◆ Goal: What follows is a listing; restate every line of it word for word.

◆ Collected data:
⟨

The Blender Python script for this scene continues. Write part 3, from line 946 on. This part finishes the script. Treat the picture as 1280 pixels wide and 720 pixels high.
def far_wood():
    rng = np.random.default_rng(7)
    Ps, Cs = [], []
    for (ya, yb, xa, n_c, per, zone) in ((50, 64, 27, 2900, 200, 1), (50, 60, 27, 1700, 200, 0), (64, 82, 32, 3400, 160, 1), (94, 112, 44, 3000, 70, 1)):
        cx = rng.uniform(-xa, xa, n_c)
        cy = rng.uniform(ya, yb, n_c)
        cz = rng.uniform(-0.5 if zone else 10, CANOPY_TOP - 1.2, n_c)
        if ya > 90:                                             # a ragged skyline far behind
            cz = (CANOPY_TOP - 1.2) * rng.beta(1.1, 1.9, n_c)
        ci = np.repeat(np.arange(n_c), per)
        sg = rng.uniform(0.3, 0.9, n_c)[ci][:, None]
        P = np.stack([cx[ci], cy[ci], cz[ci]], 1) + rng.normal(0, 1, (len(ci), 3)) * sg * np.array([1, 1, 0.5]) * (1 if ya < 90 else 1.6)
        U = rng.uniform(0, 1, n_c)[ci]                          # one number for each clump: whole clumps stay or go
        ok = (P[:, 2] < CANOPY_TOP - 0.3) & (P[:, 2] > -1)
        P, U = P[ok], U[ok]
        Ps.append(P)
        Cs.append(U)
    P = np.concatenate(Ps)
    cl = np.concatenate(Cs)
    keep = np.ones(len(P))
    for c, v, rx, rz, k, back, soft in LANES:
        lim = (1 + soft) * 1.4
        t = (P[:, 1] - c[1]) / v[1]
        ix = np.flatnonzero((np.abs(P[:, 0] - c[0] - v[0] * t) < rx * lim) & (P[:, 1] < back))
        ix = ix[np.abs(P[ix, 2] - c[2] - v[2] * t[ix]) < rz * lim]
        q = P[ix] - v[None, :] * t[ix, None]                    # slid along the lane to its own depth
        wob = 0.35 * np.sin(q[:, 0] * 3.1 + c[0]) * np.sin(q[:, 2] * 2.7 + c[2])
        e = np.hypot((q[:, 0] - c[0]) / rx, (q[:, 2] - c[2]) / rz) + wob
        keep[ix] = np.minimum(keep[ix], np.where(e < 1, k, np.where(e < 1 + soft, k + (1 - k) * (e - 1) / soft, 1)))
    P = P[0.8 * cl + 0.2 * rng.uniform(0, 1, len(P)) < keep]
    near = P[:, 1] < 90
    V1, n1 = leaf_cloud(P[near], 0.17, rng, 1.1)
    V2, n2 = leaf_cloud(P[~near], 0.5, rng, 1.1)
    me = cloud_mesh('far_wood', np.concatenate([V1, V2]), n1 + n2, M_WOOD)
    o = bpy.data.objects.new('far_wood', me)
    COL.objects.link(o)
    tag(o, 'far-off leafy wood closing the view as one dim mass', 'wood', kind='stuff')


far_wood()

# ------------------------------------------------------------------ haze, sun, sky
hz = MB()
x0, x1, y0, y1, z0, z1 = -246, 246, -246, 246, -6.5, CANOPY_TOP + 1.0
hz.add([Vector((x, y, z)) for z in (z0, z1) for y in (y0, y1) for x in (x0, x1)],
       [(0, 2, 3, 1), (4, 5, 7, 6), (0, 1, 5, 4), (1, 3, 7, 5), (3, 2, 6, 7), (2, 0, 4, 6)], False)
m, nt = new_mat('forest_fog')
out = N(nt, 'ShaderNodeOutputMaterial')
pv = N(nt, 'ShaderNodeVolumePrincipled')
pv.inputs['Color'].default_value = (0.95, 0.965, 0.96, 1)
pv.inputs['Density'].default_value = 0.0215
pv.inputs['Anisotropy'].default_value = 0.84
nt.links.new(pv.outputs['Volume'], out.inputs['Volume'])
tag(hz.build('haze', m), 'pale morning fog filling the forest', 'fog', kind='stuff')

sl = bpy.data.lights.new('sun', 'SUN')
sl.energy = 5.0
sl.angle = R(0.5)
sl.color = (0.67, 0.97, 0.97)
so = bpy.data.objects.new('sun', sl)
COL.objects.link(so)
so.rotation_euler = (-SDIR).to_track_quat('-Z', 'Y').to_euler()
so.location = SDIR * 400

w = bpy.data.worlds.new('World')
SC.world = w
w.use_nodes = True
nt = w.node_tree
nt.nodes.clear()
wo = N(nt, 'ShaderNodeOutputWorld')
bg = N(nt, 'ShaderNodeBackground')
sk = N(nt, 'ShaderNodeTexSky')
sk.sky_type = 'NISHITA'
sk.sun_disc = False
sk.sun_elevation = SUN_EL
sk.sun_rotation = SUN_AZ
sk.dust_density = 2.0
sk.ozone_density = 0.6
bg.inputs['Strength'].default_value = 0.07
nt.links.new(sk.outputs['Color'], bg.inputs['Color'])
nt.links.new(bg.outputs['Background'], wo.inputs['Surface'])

⟩

◆ Answer below:
The Blender Python script for this scene continues. Write part 3, from line 946 on. This part finishes the script. Treat the picture as 1280 pixels wide and 720 pixels high.
def far_wood():
    rng = np.random.default_rng(7)
    Ps, Cs = [], []
    for (ya, yb, xa, n_c, per, zone) in ((50, 64, 27, 2900, 200, 1), (50, 60, 27, 1700, 200, 0), (64, 82, 32, 3400, 160, 1), (94, 112, 44, 3000, 70, 1)):
        cx = rng.uniform(-xa, xa, n_c)
        cy = rng.uniform(ya, yb, n_c)
        cz = rng.uniform(-0.5 if zone else 10, CANOPY_TOP - 1.2, n_c)
        if ya > 90:                                             # a ragged skyline far behind
            cz = (CANOPY_TOP - 1.2) * rng.beta(1.1, 1.9, n_c)
        ci = np.repeat(np.arange(n_c), per)
        sg = rng.uniform(0.3, 0.9, n_c)[ci][:, None]
        P = np.stack([cx[ci], cy[ci], cz[ci]], 1) + rng.normal(0, 1, (len(ci), 3)) * sg * np.array([1, 1, 0.5]) * (1 if ya < 90 else 1.6)
        U = rng.uniform(0, 1, n_c)[ci]                          # one number for each clump: whole clumps stay or go
        ok = (P[:, 2] < CANOPY_TOP - 0.3) & (P[:, 2] > -1)
        P, U = P[ok], U[ok]
        Ps.append(P)
        Cs.append(U)
    P = np.concatenate(Ps)
    cl = np.concatenate(Cs)
    keep = np.ones(len(P))
    for c, v, rx, rz, k, back, soft in LANES:
        lim = (1 + soft) * 1.4
        t = (P[:, 1] - c[1]) / v[1]
        ix = np.flatnonzero((np.abs(P[:, 0] - c[0] - v[0] * t) < rx * lim) & (P[:, 1] < back))
        ix = ix[np.abs(P[ix, 2] - c[2] - v[2] * t[ix]) < rz * lim]
        q = P[ix] - v[None, :] * t[ix, None]                    # slid along the lane to its own depth
        wob = 0.35 * np.sin(q[:, 0] * 3.1 + c[0]) * np.sin(q[:, 2] * 2.7 + c[2])
        e = np.hypot((q[:, 0] - c[0]) / rx, (q[:, 2] - c[2]) / rz) + wob
        keep[ix] = np.minimum(keep[ix], np.where(e < 1, k, np.where(e < 1 + soft, k + (1 - k) * (e - 1) / soft, 1)))
    P = P[0.8 * cl + 0.2 * rng.uniform(0, 1, len(P)) < keep]
    near = P[:, 1] < 90
    V1, n1 = leaf_cloud(P[near], 0.17, rng, 1.1)
    V2, n2 = leaf_cloud(P[~near], 0.5, rng, 1.1)
    me = cloud_mesh('far_wood', np.concatenate([V1, V2]), n1 + n2, M_WOOD)
    o = bpy.data.objects.new('far_wood', me)
    COL.objects.link(o)
    tag(o, 'far-off leafy wood closing the view as one dim mass', 'wood', kind='stuff')


far_wood()

# ------------------------------------------------------------------ haze, sun, sky
hz = MB()
x0, x1, y0, y1, z0, z1 = -246, 246, -246, 246, -6.5, CANOPY_TOP + 1.0
hz.add([Vector((x, y, z)) for z in (z0, z1) for y in (y0, y1) for x in (x0, x1)],
       [(0, 2, 3, 1), (4, 5, 7, 6), (0, 1, 5, 4), (1, 3, 7, 5), (3, 2, 6, 7), (2, 0, 4, 6)], False)
m, nt = new_mat('forest_fog')
out = N(nt, 'ShaderNodeOutputMaterial')
pv = N(nt, 'ShaderNodeVolumePrincipled')
pv.inputs['Color'].default_value = (0.95, 0.965, 0.96, 1)
pv.inputs['Density'].default_value = 0.0215
pv.inputs['Anisotropy'].default_value = 0.84
nt.links.new(pv.outputs['Volume'], out.inputs['Volume'])
tag(hz.build('haze', m), 'pale morning fog filling the forest', 'fog', kind='stuff')

sl = bpy.data.lights.new('sun', 'SUN')
sl.energy = 5.0
sl.angle = R(0.5)
sl.color = (0.67, 0.97, 0.97)
so = bpy.data.objects.new('sun', sl)
COL.objects.link(so)
so.rotation_euler = (-SDIR).to_track_quat('-Z', 'Y').to_euler()
so.location = SDIR * 400

w = bpy.data.worlds.new('World')
SC.world = w
w.use_nodes = True
nt = w.node_tree
nt.nodes.clear()
wo = N(nt, 'ShaderNodeOutputWorld')
bg = N(nt, 'ShaderNodeBackground')
sk = N(nt, 'ShaderNodeTexSky')
sk.sky_type = 'NISHITA'
sk.sun_disc = False
sk.sun_elevation = SUN_EL
sk.sun_rotation = SUN_AZ
sk.dust_density = 2.0
sk.ozone_density = 0.6
bg.inputs['Strength'].default_value = 0.07
nt.links.new(sk.outputs['Color'], bg.inputs['Color'])
nt.links.new(bg.outputs['Background'], wo.inputs['Surface'])